Author: Lila Thulin

WESTWORD: Colorado Shakespeare Festival’s Hadley Kamminga-Peck on Its Female Hamlet

A tragedy centered around a woman fighting for political power may give audience members a stinging sense of déjà vu, but the play in question is not about the 2016 presidential election.

Rather, it’s the Colorado Shakespeare Festival’s production of Hamlet, which makes the bold choice of portraying the titular character as a woman.

This artistic decision has garnered strong opinions as well as coverage in the New York Times. Dramaturg Hadley Kamminga-Peck, who wrote her dissertation on Shakespeare and his contemporaries, has been immersed in the iambic pentameter and history of Hamlet since last summer, when director Carolyn Howarth approached her on the heels of 2016’s festival. In the middle of the play’s run, which ends August 13, Westword caught up with Kamminga-Peck to talk about how Hamlet’s sex impacts Shakespeare’s tragedy.

Westword: What prompted the idea to have a female Hamlet?

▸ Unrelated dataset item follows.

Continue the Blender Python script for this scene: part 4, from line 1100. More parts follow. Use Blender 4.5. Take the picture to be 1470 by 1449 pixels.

Hadley Kamminga-Peck: It was actually watching the summer Olympics last year. [Carolyn Howarth] was watching the female fencers, and she said she was just absolutely riveted by watching these incredible women demonstrate their athletic prowess and grace and strength. And it made her think of Hamlet, because she already had the play in mind.

Westword: What did you glean from your research into other versions of Hamlet that cast a female Hamlet? How do a female Hamlet and other female-cast characters, like Laertes and Polonius, affect the play as a whole?

Hadley Kamminga-Peck: A female Hamlet appeared in 1741, so quite a while ago — but those first female Hamlets, from 1741 through pretty much the early twentieth century, were all women who played the role as men. In 1920, there’s a silent film that has a woman playing Hamlet as a princess who was raised as a prince for reasons of political succession. Really, it’s not until thirty to forty years ago that you start to see women playing the role as women. It’s still a relatively new thing to have Hamlet played as a woman. As far as I can tell, we’re the only production to have done Hamlet, Laertes and Fortinbras all as women.